THE TASK ::
Can the data below be echoed back word for word?

RAW DATA ::
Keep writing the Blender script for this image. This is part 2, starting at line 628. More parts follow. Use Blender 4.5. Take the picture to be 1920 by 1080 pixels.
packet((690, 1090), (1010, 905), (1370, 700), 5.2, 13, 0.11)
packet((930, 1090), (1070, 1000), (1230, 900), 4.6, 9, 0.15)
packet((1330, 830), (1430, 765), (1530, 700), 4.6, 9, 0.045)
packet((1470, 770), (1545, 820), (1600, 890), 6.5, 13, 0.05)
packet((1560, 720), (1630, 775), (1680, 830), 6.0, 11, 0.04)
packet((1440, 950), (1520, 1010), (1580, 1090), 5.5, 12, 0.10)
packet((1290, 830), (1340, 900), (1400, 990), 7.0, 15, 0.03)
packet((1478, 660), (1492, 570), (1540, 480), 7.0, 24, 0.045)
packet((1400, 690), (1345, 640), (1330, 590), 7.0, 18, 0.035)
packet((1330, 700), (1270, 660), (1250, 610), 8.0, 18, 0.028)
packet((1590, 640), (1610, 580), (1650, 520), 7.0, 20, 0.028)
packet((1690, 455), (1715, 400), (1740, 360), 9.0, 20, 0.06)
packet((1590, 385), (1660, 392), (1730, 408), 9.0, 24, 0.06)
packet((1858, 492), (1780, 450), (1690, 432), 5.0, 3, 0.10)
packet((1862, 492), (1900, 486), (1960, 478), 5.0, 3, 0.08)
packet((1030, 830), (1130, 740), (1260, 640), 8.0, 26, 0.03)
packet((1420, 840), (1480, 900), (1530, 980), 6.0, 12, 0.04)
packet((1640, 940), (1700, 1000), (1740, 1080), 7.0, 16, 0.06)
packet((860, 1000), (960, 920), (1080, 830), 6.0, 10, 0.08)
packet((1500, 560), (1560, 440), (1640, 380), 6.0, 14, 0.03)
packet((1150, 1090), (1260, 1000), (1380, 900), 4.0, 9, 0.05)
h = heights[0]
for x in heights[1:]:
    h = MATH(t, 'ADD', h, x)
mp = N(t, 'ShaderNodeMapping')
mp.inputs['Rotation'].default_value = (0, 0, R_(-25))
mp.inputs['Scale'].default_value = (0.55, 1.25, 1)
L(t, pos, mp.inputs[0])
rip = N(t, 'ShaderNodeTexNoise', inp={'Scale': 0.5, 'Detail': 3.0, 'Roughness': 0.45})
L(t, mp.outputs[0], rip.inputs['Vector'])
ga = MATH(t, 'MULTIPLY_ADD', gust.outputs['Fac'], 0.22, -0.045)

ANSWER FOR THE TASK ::
Keep writing the Blender script for this image. This is part 2, starting at line 628. More parts follow. Use Blender 4.5. Take the picture to be 1920 by 1080 pixels.
packet((690, 1090), (1010, 905), (1370, 700), 5.2, 13, 0.11)
packet((930, 1090), (1070, 1000), (1230, 900), 4.6, 9, 0.15)
packet((1330, 830), (1430, 765), (1530, 700), 4.6, 9, 0.045)
packet((1470, 770), (1545, 820), (1600, 890), 6.5, 13, 0.05)
packet((1560, 720), (1630, 775), (1680, 830), 6.0, 11, 0.04)
packet((1440, 950), (1520, 1010), (1580, 1090), 5.5, 12, 0.10)
packet((1290, 830), (1340, 900), (1400, 990), 7.0, 15, 0.03)
packet((1478, 660), (1492, 570), (1540, 480), 7.0, 24, 0.045)
packet((1400, 690), (1345, 640), (1330, 590), 7.0, 18, 0.035)
packet((1330, 700), (1270, 660), (1250, 610), 8.0, 18, 0.028)
packet((1590, 640), (1610, 580), (1650, 520), 7.0, 20, 0.028)
packet((1690, 455), (1715, 400), (1740, 360), 9.0, 20, 0.06)
packet((1590, 385), (1660, 392), (1730, 408), 9.0, 24, 0.06)
packet((1858, 492), (1780, 450), (1690, 432), 5.0, 3, 0.10)
packet((1862, 492), (1900, 486), (1960, 478), 5.0, 3, 0.08)
packet((1030, 830), (1130, 740), (1260, 640), 8.0, 26, 0.03)
packet((1420, 840), (1480, 900), (1530, 980), 6.0, 12, 0.04)
packet((1640, 940), (1700, 1000), (1740, 1080), 7.0, 16, 0.06)
packet((860, 1000), (960, 920), (1080, 830), 6.0, 10, 0.08)
packet((1500, 560), (1560, 440), (1640, 380), 6.0, 14, 0.03)
packet((1150, 1090), (1260, 1000), (1380, 900), 4.0, 9, 0.05)
h = heights[0]
for x in heights[1:]:
    h = MATH(t, 'ADD', h, x)
mp = N(t, 'ShaderNodeMapping')
mp.inputs['Rotation'].default_value = (0, 0, R_(-25))
mp.inputs['Scale'].default_value = (0.55, 1.25, 1)
L(t, pos, mp.inputs[0])
rip = N(t, 'ShaderNodeTexNoise', inp={'Scale': 0.5, 'Detail': 3.0, 'Roughness': 0.45})
L(t, mp.outputs[0], rip.inputs['Vector'])
ga = MATH(t, 'MULTIPLY_ADD', gust.outputs['Fac'], 0.22, -0.045)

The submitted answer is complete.